GOAL - Copy nothing but the text: reproduce each line of the listing exactly and leave the pictures out.
'''
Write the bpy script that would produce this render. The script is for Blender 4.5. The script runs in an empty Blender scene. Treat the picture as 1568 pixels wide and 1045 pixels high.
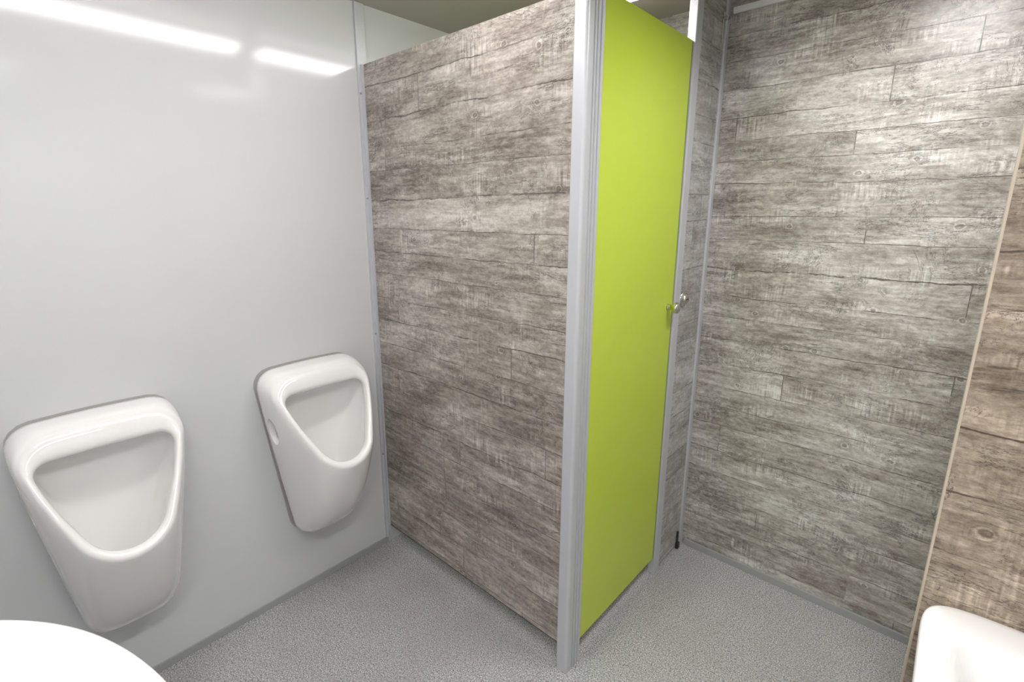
import bpy, bmesh, math
from mathutils import Vector
import numpy as np
sc=bpy.context.scene
sc.view_settings.view_transform='Standard'
sc.view_settings.look='None'
sc.view_settings.exposure=0.17

# ---------------------------------------------------------------- helpers
def newmat(name):
    m=bpy.data.materials.new(name); m.use_nodes=True
    nt=m.node_tree; nt.nodes.clear()
    o=nt.nodes.new('ShaderNodeOutputMaterial'); b=nt.nodes.new('ShaderNodeBsdfPrincipled')
    nt.links.new(b.outputs[0],o.inputs[0]); return m,nt,b
def setin(nt,sock,v):
    if isinstance(v,bpy.types.NodeSocket): nt.links.new(v,sock)
    else: sock.default_value=v
def math_(nt,op,a,b=0.0,c=0.0,clamp=False):
    n=nt.nodes.new('ShaderNodeMath'); n.operation=op; n.use_clamp=clamp
    setin(nt,n.inputs[0],a); setin(nt,n.inputs[1],b)
    if op in('MULTIPLY_ADD','WRAP','COMPARE'): setin(nt,n.inputs[2],c)
    return n.outputs[0]
def comb(nt,x,y,z=0.0):
    n=nt.nodes.new('ShaderNodeCombineXYZ')
    for i,v in enumerate((x,y,z)): setin(nt,n.inputs[i],v)
    return n.outputs[0]
def noise(nt,vec,scale=1,detail=4,rough=.55,dist=0):
    n=nt.nodes.new('ShaderNodeTexNoise'); nt.links.new(vec,n.inputs['Vector'])
    n.inputs['Scale'].default_value=scale; n.inputs['Detail'].default_value=detail
    n.inputs['Roughness'].default_value=rough; n.inputs['Distortion'].default_value=dist
    return n.outputs['Fac']
def mrange(nt,v,a,b,c=0.0,d=1.0,smooth=True):
    n=nt.nodes.new('ShaderNodeMapRange'); n.interpolation_type='SMOOTHSTEP' if smooth else 'LINEAR'
    setin(nt,n.inputs[0],v)
    for i,q in enumerate((a,b,c,d)): n.inputs[i+1].default_value=q
    return n.outputs[0]
def ramp(nt,v,stops):
    n=nt.nodes.new('ShaderNodeValToRGB'); nt.links.new(v,n.inputs[0]); cr=n.color_ramp
    cr.elements[0].position=stops[0][0]; cr.elements[0].color=(*stops[0][1],1)
    cr.elements[1].position=stops[-1][0]; cr.elements[1].color=(*stops[-1][1],1)
    for p,c in stops[1:-1]:
        e=cr.elements.new(p); e.color=(*c,1)
    return n.outputs[0]
def mixc(nt,f,a,b,mode='MIX'):
    n=nt.nodes.new('ShaderNodeMix'); n.data_type='RGBA'; n.blend_type=mode
    setin(nt,n.inputs[0],f)
    setin(nt,n.inputs[6],a if isinstance(a,bpy.types.NodeSocket) else (*a,1))
    setin(nt,n.inputs[7],b if isinstance(b,bpy.types.NodeSocket) else (*b,1))
    return n.outputs[2]
def bump(nt,b,h,strength,dist=.002):
    n=nt.nodes.new('ShaderNodeBump'); n.inputs['Strength'].default_value=strength; n.inputs['Distance'].default_value=dist
    nt.links.new(h,n.inputs['Height']); nt.links.new(n.outputs[0],b.inputs['Normal'])

def plain(name,col,rough,metal=0,var=.04,coat=0,scale=30):
    m,nt,b=newmat(name)
    g=nt.nodes.new('ShaderNodeNewGeometry')
    f=noise(nt,g.outputs['Position'],scale,3)
    c=mixc(nt,f,[x*(1-var) for x in col],[min(1,x*(1+var)) for x in col])
    nt.links.new(c,b.inputs['Base Color']); b.inputs['Roughness'].default_value=rough
    b.inputs['Metallic'].default_value=metal; b.inputs['Coat Weight'].default_value=coat
    b.inputs['Coat Roughness'].default_value=.05
    return m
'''
FULL OUTPUT -
Write the bpy script that would produce this render. The script is for Blender 4.5. The script runs in an empty Blender scene. Treat the picture as 1568 pixels wide and 1045 pixels high.
import bpy, bmesh, math
from mathutils import Vector
import numpy as np
sc=bpy.context.scene
sc.view_settings.view_transform='Standard'
sc.view_settings.look='None'
sc.view_settings.exposure=0.17

# ---------------------------------------------------------------- helpers
def newmat(name):
    m=bpy.data.materials.new(name); m.use_nodes=True
    nt=m.node_tree; nt.nodes.clear()
    o=nt.nodes.new('ShaderNodeOutputMaterial'); b=nt.nodes.new('ShaderNodeBsdfPrincipled')
    nt.links.new(b.outputs[0],o.inputs[0]); return m,nt,b
def setin(nt,sock,v):
    if isinstance(v,bpy.types.NodeSocket): nt.links.new(v,sock)
    else: sock.default_value=v
def math_(nt,op,a,b=0.0,c=0.0,clamp=False):
    n=nt.nodes.new('ShaderNodeMath'); n.operation=op; n.use_clamp=clamp
    setin(nt,n.inputs[0],a); setin(nt,n.inputs[1],b)
    if op in('MULTIPLY_ADD','WRAP','COMPARE'): setin(nt,n.inputs[2],c)
    return n.outputs[0]
def comb(nt,x,y,z=0.0):
    n=nt.nodes.new('ShaderNodeCombineXYZ')
    for i,v in enumerate((x,y,z)): setin(nt,n.inputs[i],v)
    return n.outputs[0]
def noise(nt,vec,scale=1,detail=4,rough=.55,dist=0):
    n=nt.nodes.new('ShaderNodeTexNoise'); nt.links.new(vec,n.inputs['Vector'])
    n.inputs['Scale'].default_value=scale; n.inputs['Detail'].default_value=detail
    n.inputs['Roughness'].default_value=rough; n.inputs['Distortion'].default_value=dist
    return n.outputs['Fac']
def mrange(nt,v,a,b,c=0.0,d=1.0,smooth=True):
    n=nt.nodes.new('ShaderNodeMapRange'); n.interpolation_type='SMOOTHSTEP' if smooth else 'LINEAR'
    setin(nt,n.inputs[0],v)
    for i,q in enumerate((a,b,c,d)): n.inputs[i+1].default_value=q
    return n.outputs[0]
def ramp(nt,v,stops):
    n=nt.nodes.new('ShaderNodeValToRGB'); nt.links.new(v,n.inputs[0]); cr=n.color_ramp
    cr.elements[0].position=stops[0][0]; cr.elements[0].color=(*stops[0][1],1)
    cr.elements[1].position=stops[-1][0]; cr.elements[1].color=(*stops[-1][1],1)
    for p,c in stops[1:-1]:
        e=cr.elements.new(p); e.color=(*c,1)
    return n.outputs[0]
def mixc(nt,f,a,b,mode='MIX'):
    n=nt.nodes.new('ShaderNodeMix'); n.data_type='RGBA'; n.blend_type=mode
    setin(nt,n.inputs[0],f)
    setin(nt,n.inputs[6],a if isinstance(a,bpy.types.NodeSocket) else (*a,1))
    setin(nt,n.inputs[7],b if isinstance(b,bpy.types.NodeSocket) else (*b,1))
    return n.outputs[2]
def bump(nt,b,h,strength,dist=.002):
    n=nt.nodes.new('ShaderNodeBump'); n.inputs['Strength'].default_value=strength; n.inputs['Distance'].default_value=dist
    nt.links.new(h,n.inputs['Height']); nt.links.new(n.outputs[0],b.inputs['Normal'])

def plain(name,col,rough,metal=0,var=.04,coat=0,scale=30):
    m,nt,b=newmat(name)
    g=nt.nodes.new('ShaderNodeNewGeometry')
    f=noise(nt,g.outputs['Position'],scale,3)
    c=mixc(nt,f,[x*(1-var) for x in col],[min(1,x*(1+var)) for x in col])
    nt.links.new(c,b.inputs['Base Color']); b.inputs['Roughness'].default_value=rough
    b.inputs['Metallic'].default_value=metal; b.inputs['Coat Weight'].default_value=coat
    b.inputs['Coat Roughness'].default_value=.05
    return m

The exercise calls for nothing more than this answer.